On Sunday, Netanyahu said he knew “for a fact” that Hamas perpetrated the attack and again pledged to hold the P.A. to account.

But Israel’s coordination with the Palestinian Authority on West Bank security has continued unabated. P.A. security forces are helping Israel comb the areas under P.A. control for the teens.

On Monday, Abbas and Netanyahu spoke for the first time in more than a year.

Shlomo Brom, head of the program for Israeli-Palestinian Relations at Tel Aviv University’s Institute for National Security Studies, said it was a mistake for Netanyahu to try to pin the blame on Abbas.

“That’s the last thing he should do because now we need the Palestinians,” Brom said. “The last thing we should do is weaken them.”

Netanyahu’s accusation that Hamas was behind the abduction was denied by Hamas leaders, though they also praised the kidnapping. On Sunday, the prime minister received support from U.S. Secretary of State John Kerry, who said “many indications point to Hamas’ involvement.”

Some experts suggested that Hamas was the only organization in the West Bank sophisticated enough to carry out the kidnapping but that it had nothing to gain from confirming Israeli claims.

Taking responsibility for kidnapping children, they said, would not gain Hamas international sympathy and would encourage Israel to expand its military operation.

On Tuesday, Israel arrested 41 Hamas officials and placed additional restrictions on Hamas prisoners in Israel.

“It would have been easier had they kidnapped soldiers,” said Jonathan Fine, a counterterrorism expert at the Interdisciplinary Center Herzliya. “That they kidnapped teens is not going to work in the international arena. They’re very quiet now because of tactical reasons, but also because of an escalating amount of fear over what Israel will do. If these kids are executed, Hamas will pay a very, very high price.”

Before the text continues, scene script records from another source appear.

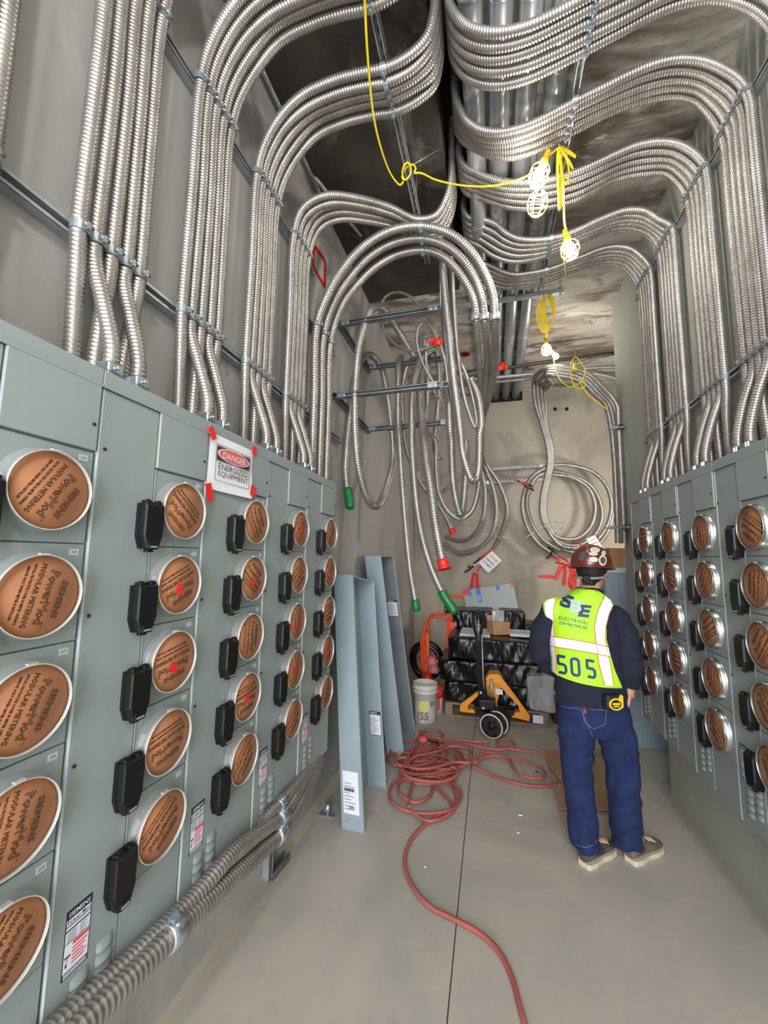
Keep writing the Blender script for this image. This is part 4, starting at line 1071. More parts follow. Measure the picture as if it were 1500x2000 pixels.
# ================================================================== LEANING TROUGHS
def trough(a0, b0, c0, top, x_top, label, lab_side=None, lab_in=None, inner='blue_steel'):
    """open steel wireway: foot corners a0 (by the wall), b0 (outer edge), c0 (far edge) on the floor, top corner seen at `top`"""
    B, C_ = AZ(*b0, 0.0), AZ(*c0, 0.0)
    v = C_ - B; lv = np.linalg.norm(v); v /= lv
    u = np.array((v[1], -v[0], 0.0))                 # outward, square to the opening
    lu = 0.05
    def px_of(P):
        q = AXES @ (P - EYE); return 750 + F * q[0] / q[2]
    while px_of(B - u * lu) > a0[0] and lu < 0.6: lu += 0.002
    A = B - u * lu
    T = AX(*top, x_top) - A
    lt = np.linalg.norm(T); T = T / lt
    t = 0.004
    n = np.cross(u, T); n /= np.linalg.norm(n)
    if n @ v < 0: n = -n
    W = lv
    # box in axes (u: outward, n: away, T: up the length)
    root = empty('steel_trough', A, 0, label, 'wireway')
    def part(name, lo, hi, mats, ch=0.0):
        g = G(); g.xf = xform(np.zeros(3), u, n, T); g.box(lo, hi, 0, ch); return g.build(name, mats, root)
    part('side_panel', (0, 0, 0), (lu, t, lt), ['blue_steel'])
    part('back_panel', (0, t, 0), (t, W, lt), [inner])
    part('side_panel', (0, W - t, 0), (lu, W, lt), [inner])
    part('end_plate', (0.004, t, 0.004), (lu, W - t, 0.010), ['blue_steel'])
    part('end_plate', (0.004, t, lt - 0.010), (lu, W - t, lt - 0.004), ['paint_edge'])
    part('lip', (lu - 0.004, t, 0), (lu, 0.018, lt), ['paint_edge'])
    part('lip', (lu - 0.004, W - 0.018, 0), (lu, W - t, lt), ['paint_edge'])
    for q in (0.25, 0.75):
        g = G(); g.xf = xform(u * lu * q + T * 0.05 - n * 0.001, n, u, T); g.lathe([(0.005, -0.003), (0.005, 0.0)], (0, 0, 0), (1, 0, 0), 8, 0); g.build('rivet', ['zinc'], root)
    g = G(); g.xf = xform(np.zeros(3), u, n, T)
    g.box((0.0042, W * 0.45, lt - 0.16), (0.03, W * 0.55, lt - 0.15), 0); g.box((0.0042, W * 0.47, lt - 0.13), (0.02, W * 0.53, lt - 0.06), 0); g.build('latch_bracket', ['inner_steel'], root)
    def label_on(o, ex, ez, w, h, head):
        en = np.cross(ex, ez); g = G(); g.xf = xform(o, ex, ez, en)
        g.box((0, 0, 0), (w, h, 0.001), 1 if head else 0)
        if head: g.box((0.004, 0.004, 0.0011), (w - 0.004, h * 0.86, 0.0016), 0)
        for i in range(9):
            g.box((0.008, h * (0.10 + 0.075 * i), 0.0016), (w * (0.45 + 0.4 * ((i * 7) % 5) / 5), h * (0.10 + 0.075 * i) + 0.004, 0.002), 2)
        if not head:
            for i in range(14): g.box((0.008 + 0.0052 * i, h * 0.52, 0.0016), (0.0105 + 0.0052 * i + 0.0012 * (i % 3), h * 0.60, 0.0021), 1)
            for i in range(10): g.box((w * 0.35 + 0.004 * i, h * 0.10, 0.0016), (w * 0.35 + 0.002 + 0.004 * i, h * 0.19, 0.0021), 1)
        base = g.xf; g.xf = None
        if head:
            tg = text_geo('SIEMENS', 0.02, 0, bold=0.0003, res=1); V = np.concatenate(tg.v); tg.v = [V * [w * 0.6 / np.ptp(V[:, 0]), h * 0.07 / np.ptp(V[:, 1]), 1]]
            g.geo(tg, 0, base @ xform((w * 0.38, h * 0.93, 0.0022), (1, 0, 0), (0, 1, 0), (0, 0, 1)))
        g.build('shipping_label', ['label', 'ink', 'grey_ink'], root)
    if lab_side: label_on(u * lu * 0.12 - n * 0.002 + T * lab_side[0], u, T, lu * 0.72, lab_side[1], False)
    if lab_in:
        e1 = u if np.cross(u, T) @ n < 0 else -u
        o1 = u * lu * (lab_in[2] if e1 is u else 1 - lab_in[2]) + n * (W - t - 0.0022) + T * lab_in[0]
        label_on(o1, e1, T, lu * lab_in[3], lab_in[1], True)
    return root
trough((668, 1600), (711, 1628), (757, 1540), (652, 1122), -1.14, 'front leaning open steel trough with a white bar-code label near its foot', (0.09, 0.24), (0.42, 0.17, 0.30, 0.62))
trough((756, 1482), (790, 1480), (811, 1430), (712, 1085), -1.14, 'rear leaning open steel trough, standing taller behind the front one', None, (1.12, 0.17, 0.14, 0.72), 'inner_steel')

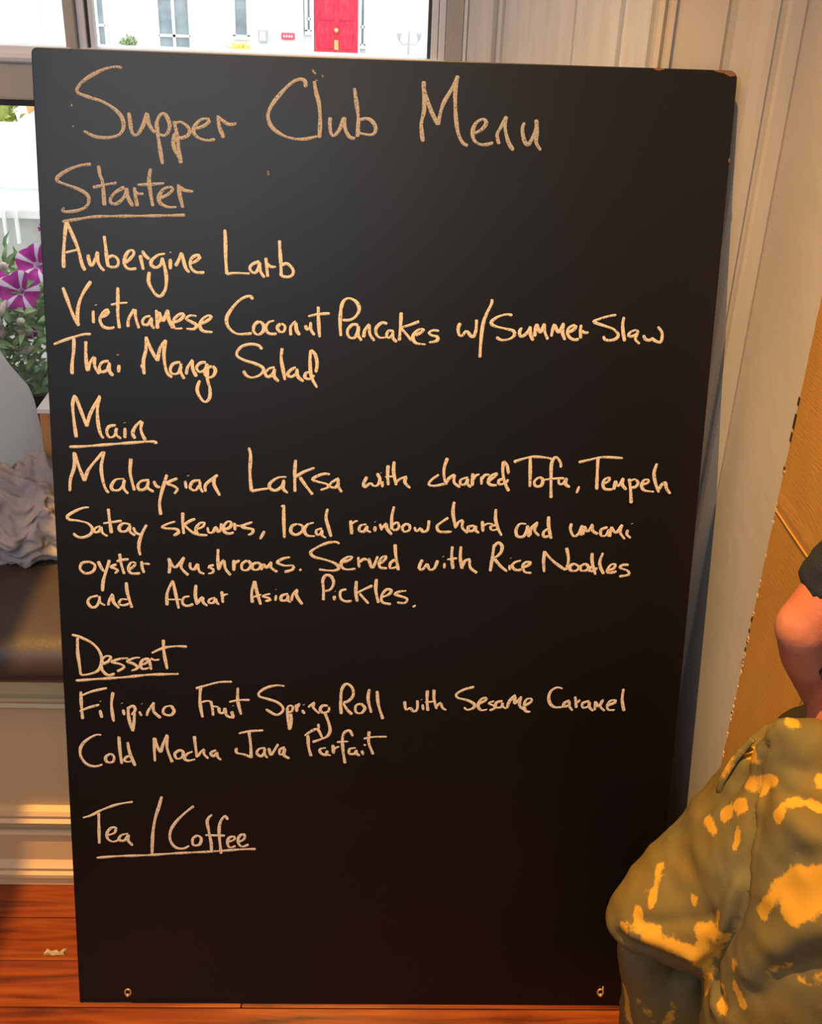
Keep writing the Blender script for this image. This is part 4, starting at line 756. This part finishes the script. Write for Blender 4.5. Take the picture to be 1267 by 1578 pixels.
for i in range(900):
    c = Vector((rh.uniform(-4.6, -3.42), rh.uniform(9.35, 9.75), rh.uniform(-.1, .5)))
    add_leaf(bm, c, Vector((rh.gauss(0, 1), rh.gauss(-.5, 1), rh.gauss(0, 1))), Vector((rh.gauss(0, 1), -1, 1)), .09, .05)
hd = empty('hedge', (-4, 9.6, -.58), 'bright green hedge above the white wall across the road', 'hedge')
o = from_bm('hedge_foliage', bm, M_hedge, hd); o['kind'] = 'stuff'
add = bmesh.new(); add_box(add, (-4.6, 9.4, -.58), (-3.48, 9.75, .35), .05); from_bm('hedge_core', add, M_hedge, hd)
# terrace facade
fc = empty('terrace_house', (-3, 20, -.58), 'white rendered terrace across the street with sash windows', 'house')
FY = 20.0
box('facade_wall', (-14, FY, -.58), (8, FY+.4, 6), M_render, fc)
box('cream_band', (-2.0, FY-.05, -.58), (-1.44, FY, 3), M_cream, fc, .01)
box('cream_band', (-.28, FY-.04, -.58), (.50, FY, 3), M_cream, fc, .01)
box('drainpipe', (-6.07, FY-.08, -.58), (-6.02, FY, 5), M_cream, fc, .01)
def fwin(x0, x1, z0, z1, bars_v, bars_h):
    w_ = box('house_window', (x0, FY-.02, z0), (x1, FY+.0, z1), M_glassd, fc)
    t = .035
    fr = [(x0-t, x1+t, z0-t*1.6, z0+t*.6), (x0-t, x0+t*.4, z0, z1), (x1-t*.4, x1+t, z0, z1)] + [(b_-t*.7, b_+t*.7, z0, z1) for b_ in bars_v] + [(x0, x1, b_-t*.6, b_+t*.6) for b_ in bars_h]
    for a, b_, c, d in fr:
        box('glazing_bar', (a, FY-.06, c), (b_, FY-.021, d), M_whitetop, w_)
fwin(-3.97, -3.42, -.50, 1.2, (-3.70,), (-.25, .45)); fwin(-2.63, -2.40, -.22, 1.3, (), (.5,)); fwin(-5.35, -5.22, -.5, 1.2, (), (.1,)); fwin(-5.03, -4.90, -.5, 1.2, (), (-.12,))
fwin(-1.36, -1.29, -.10, 1.2, (), (.1,)); fwin(-.41, -.34, -.30, 1.2, (), (.0,))
for x in (-1.44, -1.25, -.44, -.30): box('pilaster', (x-.022, FY-.10, -.58), (x+.022, FY, 1.9), M_whitetop, fc, .01)
dr = empty('front_door', (-.825, FY-.12, -.45), 'red panelled front door across the street', 'door')
box('door_leaf', (-1.215, FY-.14, -.44), (-.455, FY-.105, 1.6), M_redp, dr, .01)
for (a, b_, c, d) in ((-1.13, -.88, -.36, -.02), (-.79, -.54, -.36, -.02), (-1.13, -.88, .10, .9), (-.79, -.54, .10, .9)): box('door_panel', (a, FY-.165, c), (b_, FY-.14, d), M_redp, dr, .01)
box('letter_plate', (-.875, FY-.175, -.38), (-.795, FY-.14, -.22), M_brass, dr, .008)
bm = bmesh.new(); add_ball(bm, (-.835, FY-.175, -.06), .045); from_bm('door_knob', bm, M_brass, dr, True)
st = tag(box('doorstep', (-1.23, FY-.5, -.58), (-.47, FY-.15, -.455), M_whitetop, None, .01), 'pale stone step below the red front door', 'step')
sg = empty('wall_sign', (-1.69, FY-.08, -.19), 'small rounded pink-red sign on the pale wall left of the red door', 'sign')
box('sign_plate', (-1.81, FY-.10, -.245), (-1.575, FY-.051, -.135), M_pink, sg, .02)
for k in range(4): box('sign_letter', (-1.77+k*.045, FY-.106, -.21), (-1.745+k*.045, FY-.1, -.17), M_star, sg)
pq = empty('wall_plaque', (-2.14, FY-.05, -.2), 'small grey stone plaque on the white facade', 'plaque')
box('plaque_frame', (-2.22, FY-.05, -.31), (-2.06, FY, -.105), M_stone, pq, .01); box('plaque_face', (-2.19, FY-.06, -.28), (-2.09, FY-.05, -.135), M_cream, pq)
def pot(x, y_, z0, R, mt, nm, lab):
    e = empty(nm, (x, y_, -.58), lab, 'plant')
    lathe('pot', [(R*.6, -.58), (R*.9, z0)], (x, y_), M_stone, e, 20); bm = bmesh.new()
    for i in range(150):
        c = Vector((x+rf.gauss(0, R*.5), y_+rf.gauss(0, R*.4), z0+abs(rf.gauss(0, R*.45)))); add_leaf(bm, c, Vector((rf.gauss(0, 1), rf.gauss(-.5, 1), rf.gauss(.5, 1))), Vector((0, -1, 1)), R*.4, R*.3)
    o = from_bm('blooms', bm, mt, e); o['kind'] = 'stuff'
pot(-2.52, FY-.35, -.47, .16, M_yel, 'flower_pot', 'pot of yellow flowers below the narrow white window across the street')
pot(-4.45, FY-.3, -.40, .13, M_leaf, 'shrub_pot', 'green shrub in a pot by the white facade, left of the paired windows')
lp = empty('street_lamp', (.44, FY-1.0, -.58), 'dark wall lamp with two lanterns right of the red door', 'lamp')
bm = bmesh.new(); add_loft(bm, [(.42, FY-1, -.58), (.43, FY-1, .03)], [.02, .016], 8); from_bm('lamp_post', bm, M_stone, lp)
for s in (-1, 1):
    bm = bmesh.new(); add_loft(bm, [(.43, FY-1, -.16), (.43+s*.10, FY-1, -.18), (.43+s*.17, FY-1, -.10)], [.012]*3, 8); a_ = from_bm('lamp_arm', bm, M_stone, lp)
    bm = bmesh.new(); add_loft(bm, [(.43+s*.17, FY-1, -.10), (.43+s*.17, FY-1, .0), (.43+s*.17, FY-1, .05)], [.022, .045, .012], 8); from_bm('lantern', bm, M_stone, lp)
car = empty('parked_car', (.6, FY-1.6, -.58), 'blue parked car partly hidden below the lamp', 'car')
slab_y('car_body', [(.33, -.58), (.33, -.42), (.40, -.40), (.46, -.30), (.80, -.29), (.84, -.40), (1.3, -.42), (1.3, -.58)], FY-1.9, FY-1.3, M_blue, car)
slab_y('car_window', [(.45, -.40), (.49, -.32), (.77, -.31), (.80, -.40)], FY-1.92, FY-1.901, M_glassd, car)
# low white parapet just beyond the pavement
pr_ = empty('parapet', (-1.2, 2.0, -.58), 'low grey parapet with white coping outside the lower window pane', 'parapet')
box('parapet_wall', (-3, 2.0, -.58), (1.2, 2.18, .868), M_stone, pr_, .004); box('coping', (-3, 1.97, .869), (1.2, 2.2, .898), M_whitetop, pr_, .008)
for x in (-1.10, -1.065, -1.40): box('coping_pin', (x-.004, 1.955, .80), (x+.004, 1.969, .899), M_whitetop, pr_)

While Hamas may be behind the kidnapping, it has been particularly uncomfortable politically for Abbas.

He has forsworn violence but signed a unity deal with Hamas. He has condemned the kidnapping, but official organs of his Fatah party have published cartoons praising the kidnappers. And Abbas opposes Israel’s occupation of the West Bank but is aiding the Israeli army in its search efforts there.

In the wake of the kidnapping, the Palestinian Authority froze ongoing reconciliation talks with Hamas. But Fine said Abbas is “walking a very thin line,” unable to publicly support the Israeli military efforts or Hamas.

“There’s no doubt he’s in a catastrophic situation,” Fine said. “He was working on the political level cornering Israel [diplomatically], and now Hamas comes up and screws up everything. Hamas backstabbed them.”

In the past, when military operations have failed to rescue hostages, Israel has turned to releasing Palestinian prisoners in return for captured Israeli soldiers or civilians.

In October 2011, Israel released more than 1,000 prisoners in exchange for Gilad Shalit, an Israeli soldier captured by Hamas in 2006. Last year, Israel agreed to release more than 100 Palestinian prisoners as a precondition to entering peace talks with the Palestinians.

But opposition to such exchanges has intensified among right-wing Knesset members who view prisoner exchanges as fundamentally unjust and strategically misguided. Days before the kidnapping, a bill proposed by Ayelet Shaked of the Jewish Home party that would make it more difficult to release terrorists as part of such exchanges passed a preliminary reading in the Knesset.

Following the kidnapping, Jewish Home’s chairman, Naftali Bennett, doubled down on his party’s opposition to prisoner exchanges, telling Israeli Channel 2 Monday that “over the past 30 years, the fact that we’ve freed about 10,000 terrorists over the years got the other side used to the idea that if you kidnap, it’s worth it because you receive 1,000 terrorists, 100 terrorists.”

Should Israel prove unable to find the teens, said Hillel Frisch, an expert on Palestinian politics at Bar-Ilan University, public pressure to free the hostages could lead to a prisoner swap, even if it hurts Israeli strategic interests.

“I feel bad for these three boys, but this whole attack shows the bankruptcy of this policy” of prisoner releases, Frisch said. “[Terrorists] have an incentive. It’s like playing the lotto but knowing you’re going to win. All they need is to do something like this every eight or 10 years.”